La profezia di san Giovanni Bosco
Il più colossale errore del canonico bittese, che infine dovette aderire alla massoneria (lato Grande Oriente), fu quello di farsi incastrare dal guardasigilli Rattazzi nell’elaborazione in Commissione del Regio Decreto n. 878, ratificato il 29 maggio 1855 da re Vittorio Emanuele II, che sancì la soppressione degli ordini religiosi contemplativi e l’incameramento dei loro beni. Decreto per il quale in una sua personale missiva al re, san Giovanni Bosco profetizzò «non un grande funerale a Corte, ma grandi funerali a Corte». E in un opuscolo sequestrato dalla polizia, la persuasione che «la famiglia di chi ruba a Dio non giunge alla quarta generazione». In effetti, nel breve volgere di poche settimane dal giorno in cui venne presentata la legge, morirono la madre, la moglie, il fratello e l’ultimogenito del re. E casa Savoia, che ebbe solo tre re d’Italia, non giunse alla quarta generazione di sovrani.
Nel suo aspro e veemente anticlericalismo, Asproni ebbe grande ammirazione per il laico, cattolico e federalista lombardo Carlo Cattaneo.
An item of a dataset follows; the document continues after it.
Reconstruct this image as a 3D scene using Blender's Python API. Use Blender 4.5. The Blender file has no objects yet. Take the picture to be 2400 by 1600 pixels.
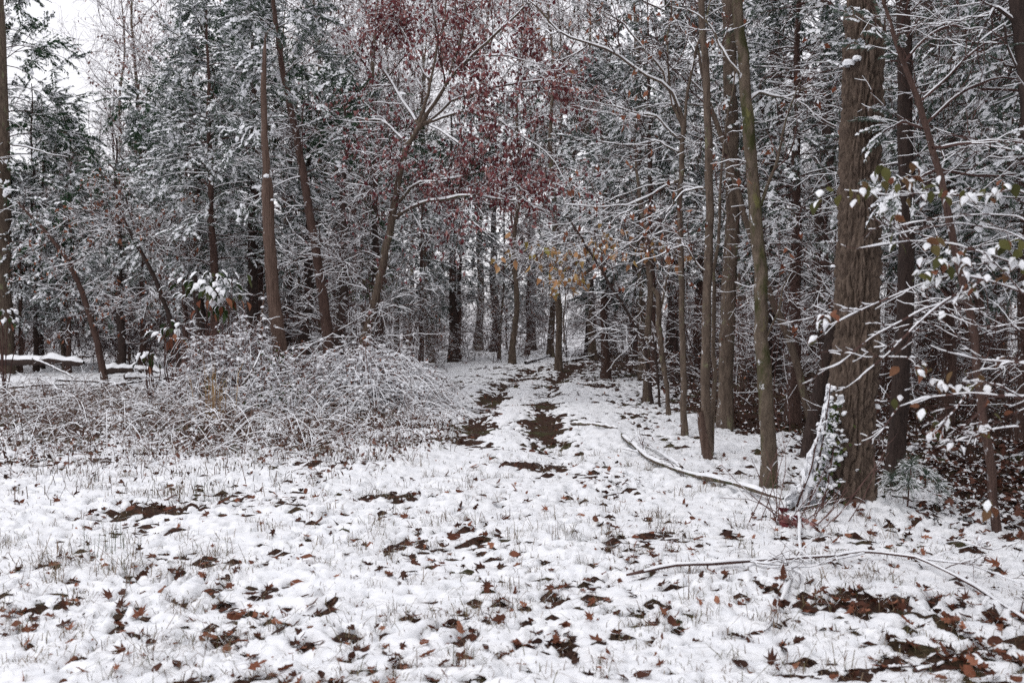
import bpy, math
import numpy as np

# ------------------------------------------------------------------ camera, sky, sun, exposure
scene = bpy.context.scene
COL = scene.collection
EYE, HOR, FPX = 1.6, 745.0, 2333.0            # eye height, horizon row and focal length (photo pixels)
cam_d = bpy.data.cameras.new("camera")
cam = bpy.data.objects.new("camera", cam_d)
COL.objects.link(cam)
cam_d.lens, cam_d.sensor_width = 35.0, 36.0
cam_d.clip_start, cam_d.clip_end = 0.1, 1500.0
cam.location = (0, 0, EYE)
cam.rotation_euler = (math.radians(90.0) - math.atan((800 - HOR) / FPX), 0, 0)
cam_d.dof.use_dof = True
cam_d.dof.focus_distance = 12.5
cam_d.dof.aperture_fstop = 3.2
scene.camera = cam

SUN_EL, SUN_AZ = math.radians(64), math.radians(-140)   # soft light from behind the camera's left
world = bpy.data.worlds.new("World")
scene.world = world
world.use_nodes = True
wn, wl = world.node_tree.nodes, world.node_tree.links
bg = wn["Background"]
sky = wn.new("ShaderNodeTexSky")
sky.sky_type = 'NISHITA'
sky.sun_disc = False
sky.sun_elevation, sky.sun_rotation = SUN_EL, SUN_AZ
sky.air_density, sky.dust_density, sky.ozone_density = 1.0, 1.5, 1.0
hs = wn.new("ShaderNodeHueSaturation")
hs.inputs["Saturation"].default_value = 0.12       # an overcast sky is grey
wl.new(sky.outputs[0], hs.inputs["Color"])
cl = wn.new("ShaderNodeMix")                       # the even cloud layer in front of it
cl.data_type = 'RGBA'
cl.inputs[0].default_value = 0.7
cl.inputs[7].default_value = (4.25, 4.18, 4.42, 1)
wl.new(hs.outputs[0], cl.inputs[6])
wl.new(cl.outputs[2], bg.inputs[0])
bg.inputs[1].default_value = 0.15

sun_d = bpy.data.lights.new("sun", 'SUN')
sun = bpy.data.objects.new("sun", sun_d)
COL.objects.link(sun)
sun_d.energy, sun_d.angle = 0.5, math.radians(40)
sun_d.color = (1.0, 0.98, 0.95)
sun.rotation_euler = (math.pi / 2 - SUN_EL, 0, -SUN_AZ + math.pi)
sun.location = (-10, -10, 30)

scene.view_settings.view_transform = 'Standard'
scene.view_settings.look = 'None'
scene.view_settings.gamma = 1.0
scene.view_settings.exposure = 0.78
scene.view_settings.use_curve_mapping = False
scene.render.engine = 'CYCLES'
cy = scene.cycles
cy.max_bounces, cy.diffuse_bounces, cy.glossy_bounces = 4, 3, 1
cy.transmission_bounces, cy.transparent_max_bounces = 2, 4
cy.use_adaptive_sampling = False
cy.use_denoising = False
cy.caustics_reflective = cy.caustics_refractive = False

rng = np.random.default_rng(7)
Z = np.array([0.0, 0.0, 1.0])


def px(x, y, d):
    """the point at depth d (metres ahead) that the photo shows at pixel x, y"""
    return np.array([(x - 1200) / FPX * d, d, EYE - (y - HOR) / FPX * d])


def gx(x, d):
    return (x - 1200) / FPX * d


def gd(y):
    return EYE * FPX / (y - HOR)


# ------------------------------------------------------------------ noise
def _hash(ix, iy, seed):
    h = (ix.astype(np.int64) * 374761393 + iy.astype(np.int64) * 668265263 + seed * 1274126177) & 0xffffffff
    h = ((h ^ (h >> 13)) * 1274126177) & 0xffffffff
    return (h ^ (h >> 16)) & 0xffff


def pn(x, y, seed=0):
    """2-D gradient noise, about -0.7 .. 0.7"""
    x, y = np.broadcast_arrays(np.asarray(x, float), np.asarray(y, float))
    ix, iy = np.floor(x), np.floor(y)
    fx, fy = x - ix, y - iy
    u, v = fx * fx * fx * (fx * (fx * 6 - 15) + 10), fy * fy * fy * (fy * (fy * 6 - 15) + 10)

    def g(ox, oy):
        a = _hash(ix + ox, iy + oy, seed) * (2 * math.pi / 65536)
        return np.cos(a) * (fx - ox) + np.sin(a) * (fy - oy)
    a = g(0, 0) * (1 - u) + g(1, 0) * u
    b = g(0, 1) * (1 - u) + g(1, 1) * u
    return a * (1 - v) + b * v


def fbm(x, y, seed=0, oct=3):
    s, a, t = 0, 1.0, 0
    for i in range(oct):
        s = s + a * pn(x * 2 ** i, y * 2 ** i, seed + i)
        t += a
        a *= 0.5
    return s / t


def sm(a, b, x):
    t = np.clip((x - a) / (b - a), 0, 1)
    return t * t * (3 - 2 * t)


def nrm(v):
    return v / np.maximum(np.linalg.norm(v, axis=-1, keepdims=True), 1e-9)


# ------------------------------------------------------------------ materials
MATS = {}


def mat(name):
    m = bpy.data.materials.new(name)
    m.use_nodes = True
    nt = m.node_tree
    b = nt.nodes["Principled BSDF"]
    b.inputs["Roughness"].default_value = 0.85
    b.inputs["Specular IOR Level"].default_value = 0.15
    MATS[name] = m
    return m, nt.nodes, nt.links, b


def ramp(n, stops, fac, l):
    r = n.new("ShaderNodeValToRGB")
    e = r.color_ramp.elements
    while len(e) < len(stops):
        e.new(0.5)
    for q, (p, c) in zip(e, stops):
        q.position = p
        q.color = (*c, 1) if len(c) == 3 else c
    l.new(fac, r.inputs[0])
    return r


def noise_node(n, l, scale, detail=4, vec=None, rough=0.6):
    t = n.new("ShaderNodeTexNoise")
    t.inputs["Scale"].default_value = scale
    t.inputs["Detail"].default_value = detail
    t.inputs["Roughness"].default_value = rough
    if vec is not None:
        l.new(vec, t.inputs["Vector"])
    return t


def mapping(n, l, scale, which="Object"):
    tc = n.new("ShaderNodeTexCoord")
    mp = n.new("ShaderNodeMapping")
    mp.inputs["Scale"].default_value = scale
    l.new(tc.outputs[which], mp.inputs[0])
    return mp.outputs[0]


def bump(n, l, b, h, strength, dist):
    bp = n.new("ShaderNodeBump")
    bp.inputs["Strength"].default_value = strength
    bp.inputs["Distance"].default_value = dist
    l.new(h, bp.inputs["Height"])
    l.new(bp.outputs[0], b.inputs["Normal"])


def mix(n, l, fac, a, b):
    m = n.new("ShaderNodeMix")
    m.data_type = 'RGBA'
    for s, v in ((0, fac), (6, a), (7, b)):
        if isinstance(v, (int, float)):
            m.inputs[s].default_value = v
        elif isinstance(v, tuple):
            m.inputs[s].default_value = (*v, 1)
        else:
            l.new(v, m.inputs[s])
    return m.outputs[2]


def mk_snow(name, grain):
    m, n, l, b = mat(name)
    v = mapping(n, l, (1, 1, 1))
    a = noise_node(n, l, 9, 3, v)
    r = ramp(n, [(0.3, (0.75, 0.765, 0.80)), (0.7, (0.85, 0.855, 0.875))], a.outputs[0], l)
    l.new(r.outputs[0], b.inputs["Base Color"])
    b.inputs["Roughness"].default_value = 0.7
    if grain:
        g = noise_node(n, l, 90, 5, v, 0.7)
        bump(n, l, b, g.outputs[0], 0.25, 0.005)
    return m


def mk_bark(name, c1, c2, vscale=(28, 28, 5), lichen=None, lichen_amt=0.6, moss=None, plaster=0.0, bstr=1.0, bdist=0.03):
    m, n, l, b = mat(name)
    v = mapping(n, l, vscale)
    a = noise_node(n, l, 1.0, 6, v, 0.7)
    r = ramp(n, [(0.32, c1), (0.68, c2)], a.outputs[0], l)
    col = r.outputs[0]
    if lichen:
        v2 = mapping(n, l, (5, 5, 2.2))
        t = noise_node(n, l, 1.0, 6, v2, 0.75)
        k = ramp(n, [(lichen_amt, (0, 0, 0)), (lichen_amt + 0.08, (1, 1, 1))], t.outputs[0], l)
        col = mix(n, l, k.outputs[0], col, lichen)
    if moss:
        v3 = mapping(n, l, (4, 4, 1.4))
        t = noise_node(n, l, 1.3, 5, v3, 0.7)
        k = ramp(n, [(0.50, (0, 0, 0)), (0.62, (1, 1, 1))], t.outputs[0], l)
        col = mix(n, l, k.outputs[0], col, moss)
    if plaster:
        # snow blown onto the windward side of the bark
        g = n.new("ShaderNodeNewGeometry")
        d = n.new("ShaderNodeVectorMath")
        d.operation = 'DOT_PRODUCT'
        d.inputs[1].default_value = (-0.8, -0.25, 0.55)
        l.new(g.outputs["Normal"], d.inputs[0])
        t = noise_node(n, l, 16, 6, mapping(n, l, (1, 1, 0.6)), 0.8)
        ad = n.new("ShaderNodeMath")
        ad.operation = 'MULTIPLY_ADD'
        l.new(d.outputs["Value"], ad.inputs[0])
        ad.inputs[1].default_value = 0.22
        l.new(t.outputs[0], ad.inputs[2])
        k = ramp(n, [(0.80 - plaster, (0, 0, 0)), (0.83 - plaster, (1, 1, 1))], ad.outputs[0], l)
        col = mix(n, l, k.outputs[0], col, (0.82, 0.83, 0.86))
    l.new(col, b.inputs["Base Color"])
    bump(n, l, b, a.outputs[0], bstr, bdist)
    return m


def mk_leaf(name, stops, transl=0.25):
    """leaves whose colour varies from one to the next"""
    m, n, l, b = mat(name)
    g = n.new("ShaderNodeNewGeometry")
    oi = n.new("ShaderNodeObjectInfo")
    ad = n.new("ShaderNodeMath")
    ad.operation = 'ADD'
    l.new(g.outputs["Random Per Island"], ad.inputs[0])
    l.new(oi.outputs["Random"], ad.inputs[1])
    fr = n.new("ShaderNodeMath")
    fr.operation = 'FRACT'
    l.new(ad.outputs[0], fr.inputs[0])
    r = ramp(n, stops, fr.outputs[0], l)
    t = noise_node(n, l, 60, 3, mapping(n, l, (1, 1, 1)))
    dk = ramp(n, [(0.3, (0.65, 0.65, 0.65)), (0.7, (1.1, 1.1, 1.1))], t.outputs[0], l)
    mu = n.new("ShaderNodeMix")
    mu.data_type = 'RGBA'
    mu.blend_type = 'MULTIPLY'
    mu.inputs[0].default_value = 1.0
    l.new(r.outputs[0], mu.inputs[6])
    l.new(dk.outputs[0], mu.inputs[7])
    l.new(mu.outputs[2], b.inputs["Base Color"])
    b.inputs["Roughness"].default_value = 0.6
    if transl:
        tr = n.new("ShaderNodeBsdfTranslucent")
        l.new(mu.outputs[2], tr.inputs[0])
        ms = n.new("ShaderNodeMixShader")
        ms.inputs[0].default_value = transl
        l.new(b.outputs[0], ms.inputs[1])
        l.new(tr.outputs[0], ms.inputs[2])
        l.new(ms.outputs[0], n["Material Output"].inputs[0])
    return m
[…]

Stima per altro ricambiata, al punto che dopo la morte del parlamentare bittese, Cattaneo si rammaricò per non aver seguito il suo consiglio di candidarsi in Sardegna per dare una lezione al personale politico locale del quale Asproni conosceva bene l’orgoglio indipendentista (in teoria) e l’usanza (pratica) di vendersi al miglior offerente.

D’altra parte, il “canonico ribelle” comprese benissimo le ragioni della scomunica e del non expedit pronunciati da Pio IX nei riguardi di una politica e di una generazione di politici “risorgimentali” che, al riparo dell’ideologia unitaria, miravano alla pura e semplice rapina della “roba” della Chiesa e alla sottomissione del popolo alla élite sabauda. Tant’è che lo stesso Asproni ebbe un ruolo nel fermare un complotto che puntava ad assassinare il Papa. E adesso dicano i posteri sardi se è vero, come scrisse il Mazzini su L’unità italiana del 4 giugno 1861, che «l’Italia che sta facendosi, e che, fatta appena, terrà la Sardegna come una delle più splendide gemme del suo diadema».